Six residential apartments were shut down by Edinburgh City Council due to complaints from neighbours and residents, ranging from excessive noise and smashed bottles to underwear being thrown out of the windows.

The development management sub-committee heard from the locals who testified to the problems they had come across living next to Cornerstone Apartments at Baxter’s Terrace. The parties and nights out contained within the flats have lead the committee to scrap the original plans for the flats after planning officers had previously said they would not ‘’have an adverse impact on amenity to neighbouring properties’’.

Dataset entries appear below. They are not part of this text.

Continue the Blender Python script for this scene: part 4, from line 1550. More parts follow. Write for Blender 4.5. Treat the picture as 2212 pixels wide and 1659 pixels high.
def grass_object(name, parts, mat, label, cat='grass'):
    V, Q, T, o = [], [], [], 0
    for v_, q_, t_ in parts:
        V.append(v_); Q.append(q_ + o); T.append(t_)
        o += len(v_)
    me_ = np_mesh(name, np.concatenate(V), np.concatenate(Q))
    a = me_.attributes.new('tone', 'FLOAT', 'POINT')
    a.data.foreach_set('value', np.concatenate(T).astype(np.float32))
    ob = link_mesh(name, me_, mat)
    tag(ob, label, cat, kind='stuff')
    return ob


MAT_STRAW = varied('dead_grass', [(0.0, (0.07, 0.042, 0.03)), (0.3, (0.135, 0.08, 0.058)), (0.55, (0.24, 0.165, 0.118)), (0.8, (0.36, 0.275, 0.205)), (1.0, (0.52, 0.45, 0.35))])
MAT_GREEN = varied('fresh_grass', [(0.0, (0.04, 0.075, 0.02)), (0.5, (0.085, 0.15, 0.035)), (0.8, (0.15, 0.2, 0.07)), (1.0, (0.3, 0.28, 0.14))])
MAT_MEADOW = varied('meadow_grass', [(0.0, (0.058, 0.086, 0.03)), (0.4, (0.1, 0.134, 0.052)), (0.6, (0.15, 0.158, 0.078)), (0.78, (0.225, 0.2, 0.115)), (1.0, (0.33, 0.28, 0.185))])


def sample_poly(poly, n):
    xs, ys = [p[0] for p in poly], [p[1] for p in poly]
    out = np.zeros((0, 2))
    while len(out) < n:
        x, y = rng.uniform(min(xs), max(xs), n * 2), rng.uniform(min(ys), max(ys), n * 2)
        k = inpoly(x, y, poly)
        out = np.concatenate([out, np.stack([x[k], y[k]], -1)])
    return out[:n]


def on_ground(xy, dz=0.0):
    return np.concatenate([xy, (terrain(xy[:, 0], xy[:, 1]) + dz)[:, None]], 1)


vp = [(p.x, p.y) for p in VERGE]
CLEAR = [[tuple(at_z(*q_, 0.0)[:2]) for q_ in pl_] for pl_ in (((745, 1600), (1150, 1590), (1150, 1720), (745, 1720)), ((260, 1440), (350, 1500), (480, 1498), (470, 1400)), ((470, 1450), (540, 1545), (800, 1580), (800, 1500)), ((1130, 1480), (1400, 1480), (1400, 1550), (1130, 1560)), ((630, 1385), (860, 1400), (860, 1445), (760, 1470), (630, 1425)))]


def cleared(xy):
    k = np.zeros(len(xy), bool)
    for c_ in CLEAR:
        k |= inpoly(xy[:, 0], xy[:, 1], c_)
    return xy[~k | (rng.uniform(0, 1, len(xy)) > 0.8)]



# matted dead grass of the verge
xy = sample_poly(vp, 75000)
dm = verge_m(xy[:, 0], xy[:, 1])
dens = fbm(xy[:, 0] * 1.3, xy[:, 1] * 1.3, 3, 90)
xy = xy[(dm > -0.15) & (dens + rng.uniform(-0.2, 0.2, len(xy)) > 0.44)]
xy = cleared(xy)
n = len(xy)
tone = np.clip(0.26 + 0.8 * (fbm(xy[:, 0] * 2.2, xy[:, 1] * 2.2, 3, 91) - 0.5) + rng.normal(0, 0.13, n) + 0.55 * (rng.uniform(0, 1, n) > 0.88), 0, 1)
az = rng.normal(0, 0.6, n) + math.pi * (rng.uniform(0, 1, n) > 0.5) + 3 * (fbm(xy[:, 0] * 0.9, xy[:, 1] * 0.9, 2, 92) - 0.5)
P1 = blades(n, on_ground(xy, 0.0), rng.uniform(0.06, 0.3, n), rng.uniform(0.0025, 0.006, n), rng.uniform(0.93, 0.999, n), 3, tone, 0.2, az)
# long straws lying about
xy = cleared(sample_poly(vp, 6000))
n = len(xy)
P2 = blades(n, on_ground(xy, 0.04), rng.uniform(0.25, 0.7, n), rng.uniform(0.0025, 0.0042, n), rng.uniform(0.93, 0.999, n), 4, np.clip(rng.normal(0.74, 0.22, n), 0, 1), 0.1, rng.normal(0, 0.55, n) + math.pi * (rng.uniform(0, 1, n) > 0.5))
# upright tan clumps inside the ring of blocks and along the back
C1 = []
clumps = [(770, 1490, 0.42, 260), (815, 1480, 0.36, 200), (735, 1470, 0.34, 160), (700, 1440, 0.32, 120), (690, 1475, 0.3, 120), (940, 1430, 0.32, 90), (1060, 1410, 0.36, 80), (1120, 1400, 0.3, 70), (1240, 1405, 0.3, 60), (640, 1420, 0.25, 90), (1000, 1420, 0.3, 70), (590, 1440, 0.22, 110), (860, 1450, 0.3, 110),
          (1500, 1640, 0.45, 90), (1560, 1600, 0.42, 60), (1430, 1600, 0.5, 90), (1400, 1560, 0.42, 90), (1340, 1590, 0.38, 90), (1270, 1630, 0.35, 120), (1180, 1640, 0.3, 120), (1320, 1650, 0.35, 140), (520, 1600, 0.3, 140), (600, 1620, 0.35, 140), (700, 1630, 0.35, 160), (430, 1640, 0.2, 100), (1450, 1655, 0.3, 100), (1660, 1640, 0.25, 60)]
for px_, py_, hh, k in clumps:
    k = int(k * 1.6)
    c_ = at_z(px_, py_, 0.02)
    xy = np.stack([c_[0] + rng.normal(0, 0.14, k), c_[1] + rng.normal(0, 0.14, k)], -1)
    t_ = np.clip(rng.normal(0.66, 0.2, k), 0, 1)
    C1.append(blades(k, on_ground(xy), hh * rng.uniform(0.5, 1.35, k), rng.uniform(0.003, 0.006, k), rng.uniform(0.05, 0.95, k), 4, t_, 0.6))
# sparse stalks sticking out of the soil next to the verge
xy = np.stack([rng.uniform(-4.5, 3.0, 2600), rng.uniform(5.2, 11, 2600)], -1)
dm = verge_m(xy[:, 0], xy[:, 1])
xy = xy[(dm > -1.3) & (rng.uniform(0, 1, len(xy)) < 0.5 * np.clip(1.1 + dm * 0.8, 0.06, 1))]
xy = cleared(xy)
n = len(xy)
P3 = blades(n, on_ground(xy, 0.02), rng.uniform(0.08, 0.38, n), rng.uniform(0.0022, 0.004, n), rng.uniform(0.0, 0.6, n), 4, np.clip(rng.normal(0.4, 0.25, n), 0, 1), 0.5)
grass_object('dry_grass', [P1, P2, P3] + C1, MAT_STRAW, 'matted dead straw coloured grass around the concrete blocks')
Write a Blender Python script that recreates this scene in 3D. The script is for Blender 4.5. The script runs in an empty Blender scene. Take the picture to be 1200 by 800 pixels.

Planning convener Councillor, Neil Gardiner, was emphatic in rejecting the flats, saying “Edinburgh city centre is a place to live and our policies are geared towards that. Maybe in recent years, the residential community has felt somewhat under siege. We should be seeking to protect and enhance the residential communities in the city centre.”

One person who lived between the party flats was Marcello Mega. She said “None of them is more than a two-bedroom or has more than a single toilet. At a weekend, we have potentially 61 noisy neighbours.”

“To suggest that that has no impact just seems ludicrous. Neighbours have all complained about the behaviour of residents in the flat - throwing underwear out of the windows, urinating in the stair and smashing bottles.

“It can be doors banging and slamming to and fro, we can smell smoke coming up between the floorboards and we do have a genuine fear about it being a fire hazard.”